2002.07.20〜2002.07.29


ワールドコム、米国最大の破産
 巨額の粉飾決算が発覚した米国の長距離通信会社ワールドコムは7月21日、米連邦破産法11条(日本の会社更生法に相当)の適用を申請した。ワールドコムは1070億ドル(12兆4000億円)の資産をもつ通信業界2位の企業で、負債総額は410億ドル(約4兆8000億円)に達した。米国で最大規模の倒産を受けて、22日のニューヨーク株式市場は1時7800ドルを割り込み、98年10月以来の安値水準にまで下げた。バブル崩壊、不正会計の相次ぐ発覚などで、米国経済の信頼が揺らぐ中で、米国経済はいっそう不安定な状況に追い込まれている。

米国、大統領に一括交渉権付与
 米議会の上下両院は25日、大統領の通商交渉権限を強化する「一括交渉権」の付与に合意した。大統領への権限付与は8年ぶりとなる。ブッシュ政権は「対テロ戦」での軍事力行使と自由貿易拡大を、安全保障の両輪にしようとしている。今後は、北米自由貿易協定(NAFTA)の南米諸国への拡大などを進めたいところだが、労働団体などからは「貿易拡大は国内の雇用を奪う」との声があがっている。また、他国からは農業や鉄鋼に見られる米国の「二重基準」に根強い批判があり、経済が沈下する中で米国の通商策は行き詰まりつつある。

ASEAN、日中韓との連携強化へ
 東南アジア諸国連合(ASEAN)は29日、ブルネイで外相会議を開き、今秋に中国と自由貿易協定(FTA)で基本合意することを確認し、日本との経済協力など域外との連携を強めていくことで一致した。日中韓とは政治・社会面での連携の強化もはかる。米国が求めるテロ対策への協力については、インドネシアやベトナムが、対テロを口実にした内政干渉への強い警戒感を表明した。ASEAN10カ国は政治的結束をはかりながら域内統合を進め、日中韓との経済的結びつきを強めようとしている。

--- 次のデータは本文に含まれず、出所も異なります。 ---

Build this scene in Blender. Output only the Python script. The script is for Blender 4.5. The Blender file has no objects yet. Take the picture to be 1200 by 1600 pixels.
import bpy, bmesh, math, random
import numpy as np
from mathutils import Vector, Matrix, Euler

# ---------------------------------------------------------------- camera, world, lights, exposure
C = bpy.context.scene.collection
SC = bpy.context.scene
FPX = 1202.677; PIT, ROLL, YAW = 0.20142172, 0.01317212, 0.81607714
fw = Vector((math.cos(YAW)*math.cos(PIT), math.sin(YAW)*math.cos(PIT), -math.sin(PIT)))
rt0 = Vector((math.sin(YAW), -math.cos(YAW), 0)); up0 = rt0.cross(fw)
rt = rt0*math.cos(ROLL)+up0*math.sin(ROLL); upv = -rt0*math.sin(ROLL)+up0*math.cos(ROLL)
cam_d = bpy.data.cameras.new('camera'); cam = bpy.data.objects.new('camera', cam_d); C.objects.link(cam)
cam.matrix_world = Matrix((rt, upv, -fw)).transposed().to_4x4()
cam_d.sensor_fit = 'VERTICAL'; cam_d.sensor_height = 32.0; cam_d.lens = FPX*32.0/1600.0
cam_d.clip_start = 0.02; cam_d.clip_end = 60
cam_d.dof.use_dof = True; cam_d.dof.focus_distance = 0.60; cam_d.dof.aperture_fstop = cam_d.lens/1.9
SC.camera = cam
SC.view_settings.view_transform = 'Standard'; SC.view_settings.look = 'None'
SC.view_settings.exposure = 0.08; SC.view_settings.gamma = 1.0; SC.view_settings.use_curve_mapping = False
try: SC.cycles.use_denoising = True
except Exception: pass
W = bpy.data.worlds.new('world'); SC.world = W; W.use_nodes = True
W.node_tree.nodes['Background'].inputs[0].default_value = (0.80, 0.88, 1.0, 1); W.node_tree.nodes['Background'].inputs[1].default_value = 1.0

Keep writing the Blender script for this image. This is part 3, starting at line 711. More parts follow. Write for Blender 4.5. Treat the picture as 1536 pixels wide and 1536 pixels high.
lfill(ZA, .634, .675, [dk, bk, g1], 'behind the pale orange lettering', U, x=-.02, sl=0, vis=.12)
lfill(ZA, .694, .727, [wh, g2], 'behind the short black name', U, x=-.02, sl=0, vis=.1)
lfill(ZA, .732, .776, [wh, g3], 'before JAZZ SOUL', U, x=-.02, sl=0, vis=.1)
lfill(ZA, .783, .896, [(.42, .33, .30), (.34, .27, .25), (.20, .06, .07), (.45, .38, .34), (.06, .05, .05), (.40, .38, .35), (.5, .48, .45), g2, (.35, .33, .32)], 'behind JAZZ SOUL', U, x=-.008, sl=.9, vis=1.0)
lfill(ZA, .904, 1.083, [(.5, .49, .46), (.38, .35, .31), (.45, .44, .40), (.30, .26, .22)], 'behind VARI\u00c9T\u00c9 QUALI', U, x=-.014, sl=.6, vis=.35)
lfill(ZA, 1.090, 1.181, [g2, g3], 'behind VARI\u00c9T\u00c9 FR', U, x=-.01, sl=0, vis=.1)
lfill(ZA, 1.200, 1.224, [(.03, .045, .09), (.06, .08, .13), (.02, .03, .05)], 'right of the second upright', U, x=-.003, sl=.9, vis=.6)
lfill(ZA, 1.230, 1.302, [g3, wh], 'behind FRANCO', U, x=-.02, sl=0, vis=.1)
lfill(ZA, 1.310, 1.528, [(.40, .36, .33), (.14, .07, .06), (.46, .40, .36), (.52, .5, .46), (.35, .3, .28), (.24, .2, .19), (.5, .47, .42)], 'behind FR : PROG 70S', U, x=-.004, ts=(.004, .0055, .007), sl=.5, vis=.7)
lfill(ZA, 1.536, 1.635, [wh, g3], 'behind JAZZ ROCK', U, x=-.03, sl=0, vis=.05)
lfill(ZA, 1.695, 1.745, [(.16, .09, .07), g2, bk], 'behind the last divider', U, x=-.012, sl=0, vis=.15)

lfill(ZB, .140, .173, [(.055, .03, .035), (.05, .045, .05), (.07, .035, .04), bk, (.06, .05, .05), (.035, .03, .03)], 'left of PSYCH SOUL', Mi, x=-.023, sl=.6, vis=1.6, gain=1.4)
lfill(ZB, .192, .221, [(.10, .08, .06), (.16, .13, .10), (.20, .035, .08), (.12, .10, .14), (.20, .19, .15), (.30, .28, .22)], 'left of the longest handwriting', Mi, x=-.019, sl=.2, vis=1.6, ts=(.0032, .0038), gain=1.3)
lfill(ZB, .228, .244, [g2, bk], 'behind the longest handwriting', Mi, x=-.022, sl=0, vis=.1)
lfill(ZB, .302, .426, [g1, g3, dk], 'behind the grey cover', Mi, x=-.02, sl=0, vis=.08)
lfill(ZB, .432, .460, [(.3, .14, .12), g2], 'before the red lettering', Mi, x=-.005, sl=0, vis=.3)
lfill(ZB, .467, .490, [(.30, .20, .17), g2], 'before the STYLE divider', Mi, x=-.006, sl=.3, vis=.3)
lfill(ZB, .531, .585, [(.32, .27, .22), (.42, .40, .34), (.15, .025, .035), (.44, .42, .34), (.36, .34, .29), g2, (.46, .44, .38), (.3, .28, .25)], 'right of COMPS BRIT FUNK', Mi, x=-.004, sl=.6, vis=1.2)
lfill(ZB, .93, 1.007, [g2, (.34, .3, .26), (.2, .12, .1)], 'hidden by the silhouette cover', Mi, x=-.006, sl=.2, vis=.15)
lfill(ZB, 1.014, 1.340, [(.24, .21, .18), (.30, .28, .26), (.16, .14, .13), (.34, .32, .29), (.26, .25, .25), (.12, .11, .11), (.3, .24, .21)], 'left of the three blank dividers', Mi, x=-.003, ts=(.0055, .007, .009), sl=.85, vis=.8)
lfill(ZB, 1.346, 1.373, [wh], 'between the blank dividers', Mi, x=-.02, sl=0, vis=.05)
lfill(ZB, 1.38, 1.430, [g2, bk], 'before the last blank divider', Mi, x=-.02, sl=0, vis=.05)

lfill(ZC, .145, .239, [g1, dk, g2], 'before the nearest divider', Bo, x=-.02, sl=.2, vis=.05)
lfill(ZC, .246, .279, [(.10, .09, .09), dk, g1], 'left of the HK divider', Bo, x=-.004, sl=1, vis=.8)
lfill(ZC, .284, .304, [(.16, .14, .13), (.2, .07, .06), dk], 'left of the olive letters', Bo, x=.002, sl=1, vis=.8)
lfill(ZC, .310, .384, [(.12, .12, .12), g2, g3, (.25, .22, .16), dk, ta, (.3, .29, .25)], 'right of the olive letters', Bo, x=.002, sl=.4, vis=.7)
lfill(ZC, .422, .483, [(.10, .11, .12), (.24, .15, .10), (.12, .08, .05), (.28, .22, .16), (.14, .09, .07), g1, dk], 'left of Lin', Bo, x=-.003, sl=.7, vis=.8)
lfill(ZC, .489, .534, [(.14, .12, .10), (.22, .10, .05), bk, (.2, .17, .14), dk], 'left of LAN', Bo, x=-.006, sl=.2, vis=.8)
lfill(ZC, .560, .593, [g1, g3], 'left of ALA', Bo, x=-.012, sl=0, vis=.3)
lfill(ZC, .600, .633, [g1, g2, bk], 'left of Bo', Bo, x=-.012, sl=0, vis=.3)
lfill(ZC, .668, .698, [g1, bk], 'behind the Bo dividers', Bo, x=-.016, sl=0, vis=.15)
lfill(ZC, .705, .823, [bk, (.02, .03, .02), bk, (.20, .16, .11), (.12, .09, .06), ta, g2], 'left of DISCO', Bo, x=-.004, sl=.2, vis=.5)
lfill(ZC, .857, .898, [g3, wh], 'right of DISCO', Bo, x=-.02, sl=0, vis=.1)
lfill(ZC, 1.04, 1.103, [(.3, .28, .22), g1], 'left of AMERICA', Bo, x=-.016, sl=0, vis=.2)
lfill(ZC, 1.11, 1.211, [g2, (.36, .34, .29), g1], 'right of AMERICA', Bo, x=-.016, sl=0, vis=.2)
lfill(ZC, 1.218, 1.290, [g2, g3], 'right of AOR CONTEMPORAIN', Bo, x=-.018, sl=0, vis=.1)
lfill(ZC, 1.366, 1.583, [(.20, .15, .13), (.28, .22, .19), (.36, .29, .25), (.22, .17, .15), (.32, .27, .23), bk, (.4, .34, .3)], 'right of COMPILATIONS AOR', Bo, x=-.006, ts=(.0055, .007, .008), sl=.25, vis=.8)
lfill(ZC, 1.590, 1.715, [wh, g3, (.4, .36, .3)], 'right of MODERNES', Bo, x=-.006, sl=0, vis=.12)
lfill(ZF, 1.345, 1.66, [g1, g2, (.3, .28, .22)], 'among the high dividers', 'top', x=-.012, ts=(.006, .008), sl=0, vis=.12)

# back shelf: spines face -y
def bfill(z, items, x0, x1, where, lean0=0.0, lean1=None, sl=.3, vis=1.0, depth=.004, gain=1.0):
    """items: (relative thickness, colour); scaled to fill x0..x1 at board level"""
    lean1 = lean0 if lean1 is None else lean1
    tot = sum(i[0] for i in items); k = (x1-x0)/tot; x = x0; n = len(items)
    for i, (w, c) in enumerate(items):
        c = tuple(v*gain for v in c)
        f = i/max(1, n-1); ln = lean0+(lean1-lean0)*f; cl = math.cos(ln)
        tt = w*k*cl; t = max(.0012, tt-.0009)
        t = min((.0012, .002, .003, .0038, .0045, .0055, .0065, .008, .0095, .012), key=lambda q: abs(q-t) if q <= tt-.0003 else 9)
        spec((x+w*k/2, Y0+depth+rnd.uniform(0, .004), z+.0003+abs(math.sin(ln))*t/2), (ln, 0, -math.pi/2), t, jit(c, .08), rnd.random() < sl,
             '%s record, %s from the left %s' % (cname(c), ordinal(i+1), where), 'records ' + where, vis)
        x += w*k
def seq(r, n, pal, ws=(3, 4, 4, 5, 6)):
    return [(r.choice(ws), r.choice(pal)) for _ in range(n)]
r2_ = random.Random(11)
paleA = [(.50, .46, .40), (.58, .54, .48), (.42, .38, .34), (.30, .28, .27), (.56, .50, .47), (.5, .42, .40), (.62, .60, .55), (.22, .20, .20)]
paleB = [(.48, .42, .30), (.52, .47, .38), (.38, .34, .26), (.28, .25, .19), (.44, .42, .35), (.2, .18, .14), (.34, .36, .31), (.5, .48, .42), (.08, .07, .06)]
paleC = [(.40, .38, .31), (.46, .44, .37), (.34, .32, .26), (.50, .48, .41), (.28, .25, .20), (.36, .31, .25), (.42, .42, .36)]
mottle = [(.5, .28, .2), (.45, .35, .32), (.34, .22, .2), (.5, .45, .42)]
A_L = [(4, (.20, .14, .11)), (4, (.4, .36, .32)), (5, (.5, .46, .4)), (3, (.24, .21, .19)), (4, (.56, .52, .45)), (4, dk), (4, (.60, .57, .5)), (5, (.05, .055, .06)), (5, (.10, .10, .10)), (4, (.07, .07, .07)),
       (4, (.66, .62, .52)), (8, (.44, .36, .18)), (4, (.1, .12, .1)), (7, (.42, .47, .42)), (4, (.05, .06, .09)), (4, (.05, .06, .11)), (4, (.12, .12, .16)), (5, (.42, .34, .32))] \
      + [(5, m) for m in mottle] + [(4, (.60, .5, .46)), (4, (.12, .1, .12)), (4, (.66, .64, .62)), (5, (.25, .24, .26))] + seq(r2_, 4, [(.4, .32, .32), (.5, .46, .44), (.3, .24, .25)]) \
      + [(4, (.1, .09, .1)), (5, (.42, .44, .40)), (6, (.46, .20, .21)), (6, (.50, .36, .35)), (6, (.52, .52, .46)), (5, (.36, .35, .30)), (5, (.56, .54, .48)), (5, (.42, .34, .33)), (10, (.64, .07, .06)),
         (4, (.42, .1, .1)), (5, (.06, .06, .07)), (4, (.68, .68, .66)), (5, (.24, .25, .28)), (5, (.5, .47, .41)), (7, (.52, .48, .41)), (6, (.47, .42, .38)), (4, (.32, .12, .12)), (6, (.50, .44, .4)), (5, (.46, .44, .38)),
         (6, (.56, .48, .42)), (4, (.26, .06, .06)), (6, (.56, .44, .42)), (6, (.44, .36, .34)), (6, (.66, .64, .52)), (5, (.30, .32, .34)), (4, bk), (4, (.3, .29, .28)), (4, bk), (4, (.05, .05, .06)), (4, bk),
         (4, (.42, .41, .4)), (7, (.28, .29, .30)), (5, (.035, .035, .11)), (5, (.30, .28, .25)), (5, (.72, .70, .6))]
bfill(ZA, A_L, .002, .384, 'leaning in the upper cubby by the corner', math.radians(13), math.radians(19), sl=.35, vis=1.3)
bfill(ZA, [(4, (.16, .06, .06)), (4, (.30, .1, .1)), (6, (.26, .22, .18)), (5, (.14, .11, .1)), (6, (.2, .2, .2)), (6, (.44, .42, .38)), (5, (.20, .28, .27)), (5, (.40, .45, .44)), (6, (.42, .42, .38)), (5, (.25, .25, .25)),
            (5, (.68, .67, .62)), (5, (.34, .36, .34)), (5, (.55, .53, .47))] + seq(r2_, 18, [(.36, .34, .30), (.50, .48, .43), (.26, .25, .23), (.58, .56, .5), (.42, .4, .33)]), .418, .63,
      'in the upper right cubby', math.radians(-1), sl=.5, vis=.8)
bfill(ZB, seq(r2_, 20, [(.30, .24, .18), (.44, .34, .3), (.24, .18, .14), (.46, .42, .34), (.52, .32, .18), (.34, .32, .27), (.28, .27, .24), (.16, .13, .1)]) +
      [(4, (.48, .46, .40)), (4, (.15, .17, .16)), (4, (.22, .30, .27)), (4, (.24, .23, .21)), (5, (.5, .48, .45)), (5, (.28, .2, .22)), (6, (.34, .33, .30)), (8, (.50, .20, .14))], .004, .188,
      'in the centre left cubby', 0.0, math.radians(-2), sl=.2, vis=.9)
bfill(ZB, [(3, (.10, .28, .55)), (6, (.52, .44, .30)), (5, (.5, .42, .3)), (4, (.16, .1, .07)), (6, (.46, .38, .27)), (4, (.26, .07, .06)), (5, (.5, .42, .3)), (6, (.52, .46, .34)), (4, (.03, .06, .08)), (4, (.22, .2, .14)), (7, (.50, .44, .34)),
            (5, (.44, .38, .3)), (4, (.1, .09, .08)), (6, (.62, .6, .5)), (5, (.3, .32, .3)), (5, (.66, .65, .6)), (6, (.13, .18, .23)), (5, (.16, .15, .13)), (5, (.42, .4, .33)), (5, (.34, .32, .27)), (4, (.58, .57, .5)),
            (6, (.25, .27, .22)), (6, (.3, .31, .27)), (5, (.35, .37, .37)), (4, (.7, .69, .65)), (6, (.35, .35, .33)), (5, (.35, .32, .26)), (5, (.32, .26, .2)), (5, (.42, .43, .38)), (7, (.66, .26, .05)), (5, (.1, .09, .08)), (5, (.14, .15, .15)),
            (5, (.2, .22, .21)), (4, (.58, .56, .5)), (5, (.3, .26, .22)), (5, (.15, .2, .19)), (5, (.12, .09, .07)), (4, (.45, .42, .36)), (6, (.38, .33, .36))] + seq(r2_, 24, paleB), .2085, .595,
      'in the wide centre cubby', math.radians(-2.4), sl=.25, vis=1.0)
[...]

   韓国のソウルで7月27日、「女子中学生殺人糾弾、第5回国民大会」が開かれ、米軍への激しい抗議の声があがった(写真は道路に横たわる学生たち)。集会では、発足したばかりの「女子中生殺人事件・青少年対策委員会」が発言し、米兵犯罪者を韓国の法定で裁くべきだと訴えた。韓国ではこの事件に抗議する中高生の行動が、大きな広がりを見せている。
 ソウルで22日、全国農民会総連盟など24の農業団体3000人が、中国産ニンニクの緊急輸入制限(セーフガード)措置の撤廃に反対して集会を行った。農民は国会前で抗議の座り込みも予定している。
 インドネシアのジャカルタの米大使館前で29日、米国籍企業でスポーツシューズメーカー・リーボックの工場労働者1000人が、賃金カットや生産削減に抗議して集会を行った。
 ドイツの労組ベルディ(統一サービス労組)は26日、大幅賃上げを求めて各部門でストライキを行った。銀行部門では、ベルリンとミュンヘンで3000人がストに参加。小売業では、労組と賃金契約を結ぶことを拒否している米国系スーパー・ウォルマートの46店舗でストに突入した。
 イタリアのジェノバで20日、グローバル化に反対する団体が連携して、公正で平等な経済を求める10万人のデモが行われた。参加者は貧富の差の拡大や無秩序な国際金融取引などに抗議の声をあげた。
 パレスチナ自治区のガザで23日、前日のイスラエル軍の攻撃で殺害された犠牲者の葬儀が行われ、約30万人のパレスチナ人が参加し、イスラエルを非難した。このF16戦闘機によるミサイル攻撃では、15人が殺害され、150人が重軽傷を負った。